“Je ne suis pas français” è la frase che risuona nelle banlieues francesi, dove sono sempre più numerosi i giovani, in particolare di seconda e terza generazione, che non solo non si riconoscono nelle istituzioni della Republique, ma rifiutano di sentirsi parte della società in cui sono nati e cresciuti. Come la Francia, altri paesi europei sono confrontati alla stessa sfida, che è oggi una delle più difficili che istituzioni e società civile europea si trovano ad affrontare, anche perché non riguarda solo giovani disagiati o marginalizzati, ma anche giovani provenienti da ceti sociali più agiati, che esprimono lo stesso estremo bisogno di dare un senso alla loro esistenza; un bisogno che sembra quindi essere innanzitutto generazionale e non solo politico-sociale.
È proprio sul sentimento di rifiuto a far parte di una società accusata di escluderli ed umiliarli, in particolare se musulmani, che si fonda l’adesione a forme d’appartenenza spesso immaginarie, se non del tutto inventate, ma che possono diventare terribilmente reali, come quella proposta dall’ISIS, che invita “semplicemente” ad una nuova identità ed a nuove modalità d’azione capaci di riempir di senso laddove le società europee non riescono a darne.
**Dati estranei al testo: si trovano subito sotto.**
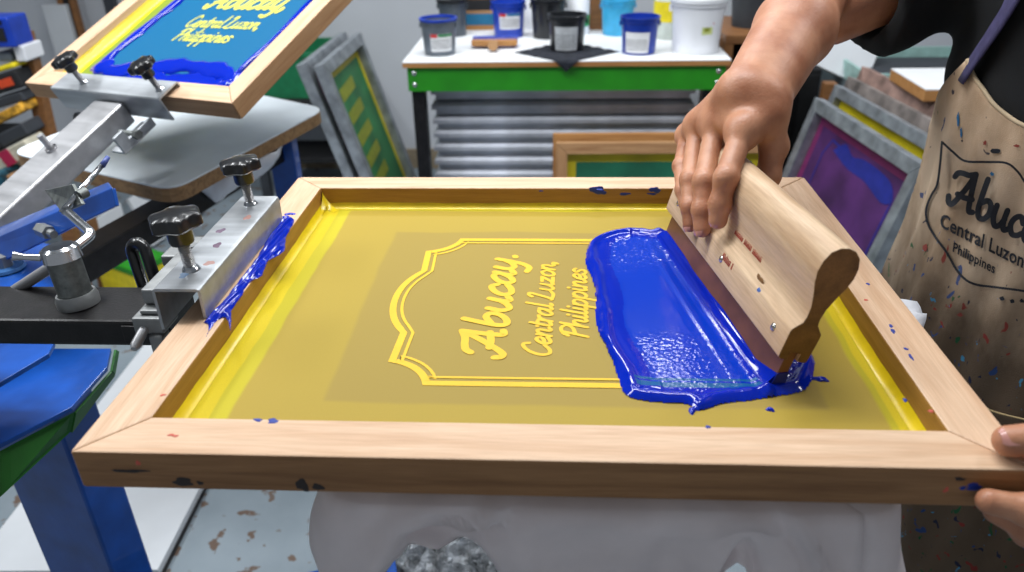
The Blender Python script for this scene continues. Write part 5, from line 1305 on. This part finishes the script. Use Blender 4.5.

Benché tale fenomeno non sia assente, l’Italia è piuttosto confrontata ad un’altra sfida, quella di una nuova generazione di figli di migranti, nati e cresciuti in Italia, che domandano di essere riconosciuti come parte integrante della società in cui vivono e, più precisamente, di essere riconosciuti come italiani e, nel caso specifico dei musulmani, come cittadini italiani di fede islamica. La questione non è solo legale, ma ha a che vedere con il sentimento d’appartenenza, con l’identità stessa di una nuova generazione che sta producendo la più importante trasformazione da quando, all’inizio degli ani ’80, l’islam ha fatto la sua comparsa in Italia. Il loro senso d’appartenenza interroga infatti tanto il modo di pensarsi dei genitori quanto il modo d’essere della società italiana.
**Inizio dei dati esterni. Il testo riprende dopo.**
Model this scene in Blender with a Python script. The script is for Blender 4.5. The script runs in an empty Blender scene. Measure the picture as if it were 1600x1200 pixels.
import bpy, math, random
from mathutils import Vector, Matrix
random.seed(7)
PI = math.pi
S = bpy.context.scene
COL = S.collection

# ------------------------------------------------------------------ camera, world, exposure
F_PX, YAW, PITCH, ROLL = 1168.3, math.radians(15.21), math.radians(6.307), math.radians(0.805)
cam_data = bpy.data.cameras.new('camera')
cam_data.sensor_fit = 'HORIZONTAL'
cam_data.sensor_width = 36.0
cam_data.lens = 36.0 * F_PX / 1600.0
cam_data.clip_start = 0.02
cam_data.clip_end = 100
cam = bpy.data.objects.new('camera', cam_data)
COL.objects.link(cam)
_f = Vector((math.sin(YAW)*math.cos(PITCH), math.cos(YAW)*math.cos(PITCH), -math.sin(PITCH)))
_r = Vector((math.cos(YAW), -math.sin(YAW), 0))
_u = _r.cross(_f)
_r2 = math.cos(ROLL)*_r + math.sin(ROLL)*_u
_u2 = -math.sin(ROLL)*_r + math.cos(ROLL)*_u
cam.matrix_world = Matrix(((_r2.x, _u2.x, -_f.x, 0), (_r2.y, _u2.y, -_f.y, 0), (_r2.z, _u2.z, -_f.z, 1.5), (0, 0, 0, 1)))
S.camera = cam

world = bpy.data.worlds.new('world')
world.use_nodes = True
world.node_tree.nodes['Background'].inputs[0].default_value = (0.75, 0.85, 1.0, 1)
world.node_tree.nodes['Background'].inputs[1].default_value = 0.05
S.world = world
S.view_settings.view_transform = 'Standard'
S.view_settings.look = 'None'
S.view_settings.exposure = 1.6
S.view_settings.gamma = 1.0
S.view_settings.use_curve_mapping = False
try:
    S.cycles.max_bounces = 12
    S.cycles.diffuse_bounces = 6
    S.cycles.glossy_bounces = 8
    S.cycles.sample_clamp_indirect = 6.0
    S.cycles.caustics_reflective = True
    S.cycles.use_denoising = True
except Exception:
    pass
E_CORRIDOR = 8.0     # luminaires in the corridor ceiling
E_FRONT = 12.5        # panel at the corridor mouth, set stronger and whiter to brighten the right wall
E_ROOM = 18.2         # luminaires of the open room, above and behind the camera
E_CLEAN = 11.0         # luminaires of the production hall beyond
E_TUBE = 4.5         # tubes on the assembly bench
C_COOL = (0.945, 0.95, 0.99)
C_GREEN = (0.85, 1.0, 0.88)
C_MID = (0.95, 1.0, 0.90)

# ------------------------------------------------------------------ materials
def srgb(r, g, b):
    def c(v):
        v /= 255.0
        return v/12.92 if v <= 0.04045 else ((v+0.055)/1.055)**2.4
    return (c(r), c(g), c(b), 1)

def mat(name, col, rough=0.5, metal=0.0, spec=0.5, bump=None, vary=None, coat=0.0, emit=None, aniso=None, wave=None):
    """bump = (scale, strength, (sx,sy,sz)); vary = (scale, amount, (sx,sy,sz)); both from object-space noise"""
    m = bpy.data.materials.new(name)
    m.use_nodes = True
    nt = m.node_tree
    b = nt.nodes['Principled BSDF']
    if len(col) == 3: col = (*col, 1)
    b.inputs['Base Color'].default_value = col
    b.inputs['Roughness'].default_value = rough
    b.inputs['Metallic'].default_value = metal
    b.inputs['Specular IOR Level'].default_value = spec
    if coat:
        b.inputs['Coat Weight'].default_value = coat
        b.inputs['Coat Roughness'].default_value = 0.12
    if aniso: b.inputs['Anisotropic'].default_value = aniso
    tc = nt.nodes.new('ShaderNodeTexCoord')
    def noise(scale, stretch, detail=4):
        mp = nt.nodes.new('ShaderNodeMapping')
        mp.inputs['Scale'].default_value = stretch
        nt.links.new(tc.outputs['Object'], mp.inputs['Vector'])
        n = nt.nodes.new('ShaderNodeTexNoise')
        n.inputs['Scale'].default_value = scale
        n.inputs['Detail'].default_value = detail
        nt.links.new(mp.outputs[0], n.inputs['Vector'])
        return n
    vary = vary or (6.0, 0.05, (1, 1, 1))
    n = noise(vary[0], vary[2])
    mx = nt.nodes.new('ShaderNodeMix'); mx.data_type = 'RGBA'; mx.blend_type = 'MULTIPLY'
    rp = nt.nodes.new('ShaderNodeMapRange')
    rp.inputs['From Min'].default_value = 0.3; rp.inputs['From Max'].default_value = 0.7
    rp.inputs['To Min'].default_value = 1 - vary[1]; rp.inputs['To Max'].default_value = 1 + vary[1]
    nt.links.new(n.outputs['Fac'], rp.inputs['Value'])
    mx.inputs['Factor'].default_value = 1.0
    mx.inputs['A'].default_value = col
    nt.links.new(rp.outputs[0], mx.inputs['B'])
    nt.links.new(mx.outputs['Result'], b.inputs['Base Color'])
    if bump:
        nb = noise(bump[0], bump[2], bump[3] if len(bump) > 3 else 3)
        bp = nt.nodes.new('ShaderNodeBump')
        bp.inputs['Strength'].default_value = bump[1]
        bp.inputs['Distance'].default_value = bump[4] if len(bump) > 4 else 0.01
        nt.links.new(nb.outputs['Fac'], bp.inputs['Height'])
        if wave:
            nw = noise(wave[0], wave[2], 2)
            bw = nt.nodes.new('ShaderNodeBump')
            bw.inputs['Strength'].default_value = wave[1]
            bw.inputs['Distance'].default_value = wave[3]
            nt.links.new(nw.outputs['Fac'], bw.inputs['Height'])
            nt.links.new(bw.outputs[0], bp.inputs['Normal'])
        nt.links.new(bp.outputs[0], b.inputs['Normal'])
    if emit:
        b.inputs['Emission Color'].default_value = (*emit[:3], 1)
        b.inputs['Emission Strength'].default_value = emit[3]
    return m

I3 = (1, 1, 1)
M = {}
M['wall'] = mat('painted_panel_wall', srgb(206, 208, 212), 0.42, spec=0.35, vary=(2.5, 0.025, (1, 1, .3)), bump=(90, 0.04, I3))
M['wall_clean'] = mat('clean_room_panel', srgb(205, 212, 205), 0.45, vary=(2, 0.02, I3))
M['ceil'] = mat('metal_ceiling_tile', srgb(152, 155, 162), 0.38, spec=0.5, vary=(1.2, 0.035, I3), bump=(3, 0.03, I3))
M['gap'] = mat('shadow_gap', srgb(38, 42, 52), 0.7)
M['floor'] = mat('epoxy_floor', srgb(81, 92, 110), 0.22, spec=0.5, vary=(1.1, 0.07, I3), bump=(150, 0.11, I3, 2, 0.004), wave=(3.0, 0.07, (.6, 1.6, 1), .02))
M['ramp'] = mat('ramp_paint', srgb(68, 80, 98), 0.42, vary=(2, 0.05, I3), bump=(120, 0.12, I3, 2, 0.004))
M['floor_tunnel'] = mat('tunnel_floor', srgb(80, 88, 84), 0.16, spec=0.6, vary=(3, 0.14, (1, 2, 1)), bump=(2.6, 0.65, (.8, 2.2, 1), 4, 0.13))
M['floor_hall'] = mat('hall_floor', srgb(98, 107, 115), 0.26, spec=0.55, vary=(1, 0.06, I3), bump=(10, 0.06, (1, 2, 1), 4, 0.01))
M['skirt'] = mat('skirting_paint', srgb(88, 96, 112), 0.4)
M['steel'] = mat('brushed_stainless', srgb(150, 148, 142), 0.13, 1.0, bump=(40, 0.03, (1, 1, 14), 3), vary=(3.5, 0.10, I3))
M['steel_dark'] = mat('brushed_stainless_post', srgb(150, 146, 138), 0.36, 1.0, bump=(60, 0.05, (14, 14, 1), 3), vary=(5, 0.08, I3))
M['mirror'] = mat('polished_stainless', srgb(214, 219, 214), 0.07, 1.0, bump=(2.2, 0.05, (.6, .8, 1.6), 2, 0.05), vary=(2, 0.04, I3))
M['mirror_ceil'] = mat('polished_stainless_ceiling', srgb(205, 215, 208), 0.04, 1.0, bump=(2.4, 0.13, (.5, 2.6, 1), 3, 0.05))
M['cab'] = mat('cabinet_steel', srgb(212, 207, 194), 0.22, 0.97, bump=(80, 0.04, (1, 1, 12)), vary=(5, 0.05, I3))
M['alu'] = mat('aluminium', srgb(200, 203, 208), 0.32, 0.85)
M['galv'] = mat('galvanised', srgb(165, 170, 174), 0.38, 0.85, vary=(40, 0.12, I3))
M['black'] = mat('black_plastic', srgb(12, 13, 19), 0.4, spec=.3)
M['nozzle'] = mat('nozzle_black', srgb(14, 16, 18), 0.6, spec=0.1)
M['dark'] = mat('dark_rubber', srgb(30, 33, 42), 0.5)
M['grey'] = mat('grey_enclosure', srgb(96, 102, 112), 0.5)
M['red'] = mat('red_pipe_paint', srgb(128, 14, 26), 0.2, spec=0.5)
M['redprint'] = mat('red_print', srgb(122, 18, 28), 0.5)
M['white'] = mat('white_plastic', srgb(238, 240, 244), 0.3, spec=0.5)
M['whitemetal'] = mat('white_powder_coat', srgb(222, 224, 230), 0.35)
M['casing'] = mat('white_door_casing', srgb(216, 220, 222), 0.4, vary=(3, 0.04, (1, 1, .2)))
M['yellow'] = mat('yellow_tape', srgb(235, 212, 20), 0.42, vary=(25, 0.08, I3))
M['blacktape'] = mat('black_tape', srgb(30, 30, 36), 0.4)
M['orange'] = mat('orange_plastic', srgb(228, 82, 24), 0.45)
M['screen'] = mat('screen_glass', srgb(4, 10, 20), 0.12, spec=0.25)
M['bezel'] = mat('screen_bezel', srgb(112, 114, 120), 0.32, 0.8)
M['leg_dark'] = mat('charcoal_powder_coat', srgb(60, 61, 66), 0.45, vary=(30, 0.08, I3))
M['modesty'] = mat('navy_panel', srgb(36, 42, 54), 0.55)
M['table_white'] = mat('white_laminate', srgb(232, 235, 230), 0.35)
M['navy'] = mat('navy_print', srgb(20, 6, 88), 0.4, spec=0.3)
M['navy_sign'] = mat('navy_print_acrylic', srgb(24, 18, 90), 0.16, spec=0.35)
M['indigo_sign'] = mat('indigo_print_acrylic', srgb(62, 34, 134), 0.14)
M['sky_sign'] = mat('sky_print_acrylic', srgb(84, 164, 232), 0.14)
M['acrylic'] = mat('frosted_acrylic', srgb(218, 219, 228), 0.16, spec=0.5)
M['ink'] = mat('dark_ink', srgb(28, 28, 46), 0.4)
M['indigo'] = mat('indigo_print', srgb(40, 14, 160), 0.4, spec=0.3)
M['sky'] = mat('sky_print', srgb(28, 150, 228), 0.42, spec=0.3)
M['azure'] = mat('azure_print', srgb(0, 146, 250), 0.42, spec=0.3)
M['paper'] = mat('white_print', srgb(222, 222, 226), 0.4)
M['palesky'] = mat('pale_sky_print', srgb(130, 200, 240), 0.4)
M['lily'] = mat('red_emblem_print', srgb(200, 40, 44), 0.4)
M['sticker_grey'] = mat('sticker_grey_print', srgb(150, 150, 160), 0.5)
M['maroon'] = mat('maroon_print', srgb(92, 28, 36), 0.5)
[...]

I primi, migranti con lo sguardo spesso rivolto verso il paese d’origine e con l’idea sempre viva del ritorno, cominciano infatti a realizzare che il loro futuro è in Italia, ossia là dove vivono da una vita, che i loro figli si sentono italiani (anche se non ancora riconosciuti dalla legge), e che è ormai necessario uscire dalla marginalità e dall’isolamento che han spesso caratterizzato i primi trent’anni dell’islam in Italia. In altre parole, è sempre più evidente che non possono continuare a restar chiusi nei loro scantinati trasformati in moschee, ma che devono aprire le loro comunità ed assumersi nuove e più importanti responsabilità nei confronti della società in cui vivono e di cui i loro figli si sentono parte.
Allo stesso tempo, quegli stessi giovani chiedono alla società italiana, a cominciare dalle istituzioni, una trasformazione altrettanto importante, ovvero d’includere l’islam e i musulmani nella costruzione della società di cui fan parte, anche attraverso la concessione della cittadinanza che molti di loro ancora non hanno.
Di fronte alla sfida lanciata dalle nuove generazioni, due possibili scenari sembrano delinearsi. Il più plausibile è che in Italia avvenga quanto successo in paesi di più antica immigrazione, ossia che, difronte al protrarsi di esclusione e marginalizzazione dell’islam e dei musulmani, accanto ad alcuni processi d’effettiva inclusione che del resto già esistono, si assista all’espandersi del rifiuto di una parte dei giovani di seconda generazione a far parte del paese in cui vivono. Rifiuto che rispecchierebbe una doppia incapacità, quella della società ad includerli e quella delle comunità ad intraprendere una trasformazione per uscire dall’autoreferenzialità e dalla marginalizzazione. Ma l’Italia, a differenza dei paesi nordeuropei, ha un duplice vantaggio: innanzitutto di poter contare su una generazione emergente che chiede esplicitamente di essere riconosciuta come italiana ed in secondo luogo ha il vantaggio di poter far tesoro degli errori commessi altrove.
L’esito dipenderà sì dalla capacità dei giovani di seconda generazione di comunicare con il resto della società e d’imporsi all’interno delle loro comunità, ma anche dalla capacità di quest’ultime di rinnovarsi, abbandonando un atteggiamento vittimistico ed assumendo nuove responsabilità. Ma decisive saranno anche le risposte che saranno fornite delle istituzioni, finora assenti o mosse da meri calcoli elettorali, spesso incapaci di comprendere che le città italiane, benché continuino ad essere amministrate secondo una logica emergenziale, stanno diventando sempre più plurali e complesse. Intanto, una legge sulla cittadinanza che introduca effettivamente lo ius soli sarebbe un primo passo per evitare che un giorno una parte dei nostri giovani dica “io non sono italiano”.